Dann aber ging die Ehe in die Brüche – und sie stand nach der Scheidung mit einem Berg Schulden da. Das Verhältnis zu ihrem Ex-Mann sei heute gut, betont sie – doch finanziell begann nach der Ehe für sie eine lange Durststrecke. „Immer wieder habe ich versucht, Fuß zu fassen“, sagt sie. Doch immer, wenn sie Geld verdiente, standen Gläubiger auf der Matte. Vom Erarbeiteten blieb nicht viel.
„Wir wollen nicht zur Last fallen“
Seit einiger Zeit lebt sie von Leistungen vom Jobcenter. Nach Abzug der Miete seien ihrer kleinen Familie nur wenige Hundert Euro im Monat zum Leben geblieben. „Ich komme aus einem guten Elternhaus, es ist mir unangenehm, Almosen annehmen zu müssen“, sagt sie, „aber manchmal hat man keine andere Wahl.“
Mit Hilfe einer Schuldnerberaterin leitete Soraya Linde vor einigen Monaten eine Privatinsolvenz ein. Sie möchte wieder von ihrer eigenen Arbeit leben können, ohne auf fremde Hilfe angewiesen zu sein. „Ich möchte mir ein Leben aufbauen, in dem ich beruflich auf eigenen Füßen stehe und anderen Menschen helfen kann“, sagt sie mit fester Stimme, „ich will wieder ich sein – und ich möchte meinen Kindern eine Perspektive bieten können.“
„Die Familie war auf einem guten Weg, ihr Leben wieder in den Griff zu bekommen“, sagt die Sozialarbeiterin, die Soraya Linde seit Langem begleitet. Das Feuer hat jetzt viele Hoffnungen zunichte gemacht. Derzeit schlafen Soraya Linde und ihre beiden Töchter im Zimmer der ältesten, weil dort noch am wenigsten Rauch hineingezogen war. Wie es weitergehen soll, weiß sie nicht. „Ich bin an meine Grenzen gekommen“, sagt sie – und wieder versagt ihre Stimme.
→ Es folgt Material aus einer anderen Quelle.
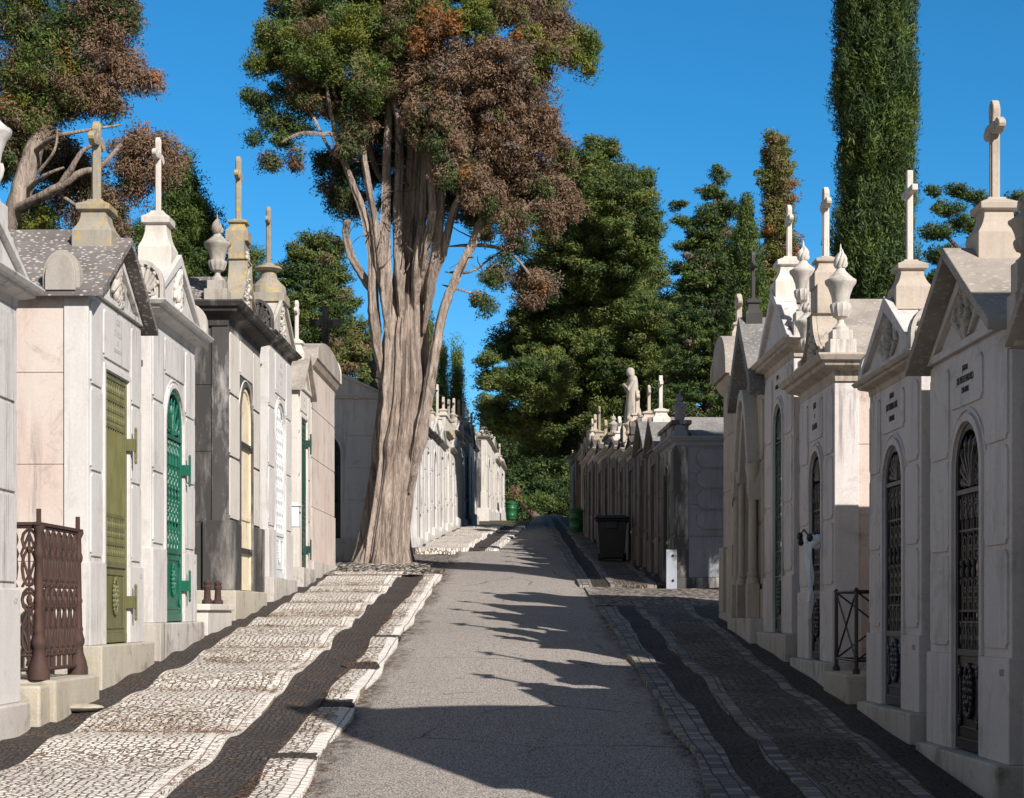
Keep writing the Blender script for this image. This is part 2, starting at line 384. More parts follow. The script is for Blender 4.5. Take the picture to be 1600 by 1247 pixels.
def mat_setts(name, c1, c2, gap, litter):
    t = NT(name)
    sx = t.n('ShaderNodeSeparateXYZ'); t.l(t.P(), sx.inputs[0])
    cx = t.n('ShaderNodeCombineXYZ'); 
    t.l(t.math('ADD', sx.outputs[1], t.math('MULTIPLY', t.noise(2,2),0.08)), cx.inputs[0]); t.l(t.math('ADD', sx.outputs[0], t.math('MULTIPLY', t.noise(3,2),0.03)), cx.inputs[1])
    br = t.n('ShaderNodeTexBrick'); br.inputs['Scale'].default_value = 1.0
    br.inputs['Brick Width'].default_value = 0.095; br.inputs['Row Height'].default_value = 0.10; br.inputs['Mortar Size'].default_value = 0.006; br.inputs['Mortar Smooth'].default_value = 0.4
    br.inputs['Color1'].default_value = (*c1,1); br.inputs['Color2'].default_value = (*c2,1); br.inputs['Mortar'].default_value = (*gap,1)
    t.l(cx.outputs[0], br.inputs['Vector'])
    col = br.outputs['Color']
    li = t.math('MULTIPLY', t.ramp(t.noise(4.5,8,rough=0.75),0.56,0.68), litter)
    col = t.mix(li, col, (0.19,0.095,0.04))
    b = t.bump(t.math('SUBTRACT', 1.0, br.outputs['Fac']), 0.8, 0.012); t.bump(t.noise(40,4),0.35,0.004,b)
    return t.done(col, 0.7, 0, 0.3)
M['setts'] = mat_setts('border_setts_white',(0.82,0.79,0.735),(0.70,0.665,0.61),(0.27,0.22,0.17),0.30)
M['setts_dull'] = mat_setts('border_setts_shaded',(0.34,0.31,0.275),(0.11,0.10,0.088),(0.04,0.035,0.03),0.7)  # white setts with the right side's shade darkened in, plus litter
def mat_earth():
    t = NT('earth')
    col = t.mix(t.ramp(t.noise(2,8),0.35,0.65), (0.12,0.095,0.07), (0.075,0.06,0.045))
    col = t.mix(t.ramp(t.noise(0.5,4),0.5,0.6), col, (0.07,0.08,0.03))
    t.bump(t.noise(12,8),0.8,0.03); return t.done(col, 0.95, 0, 0.1)
M['earth'] = mat_earth()
t = NT('leaf_litter'); M['needles'] = t.done(t.mix(t.ramp(t.noise(20,3),0.4,0.6),(0.24,0.115,0.045),(0.14,0.075,0.035)),0.8)
t = NT('gravel_white'); M['chips'] = t.done(t.mix(t.ramp(t.noise(25,3),0.4,0.6),(0.66,0.62,0.56),(0.45,0.42,0.37)),0.8)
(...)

In der Not ist die Familie nicht alleine geblieben. „Es ist unglaublich, wie viele Menschen für uns da sind“, sagt die Mutter. Eine Tierärztin habe ihre Katzen umsonst untersucht, die gottlob unverletzt blieben. Bekannte halfen ihnen, und auch ihr Ex-Mann bot an, dass sie bei ihm übernachten konnten. „Wir wollen aber niemandem zu Last fallen“, sagt die bescheidene Frau. „Ich möchte möglichst von niemandem abhängig sein.“
Dies ist das Ziel, auf das Soraya Linde lange hingearbeitet hat. Durch den Brand ist es in weite Ferne gerückt. Das ist vielleicht der schlimmste Schaden, den das Feuer angerichtet hat.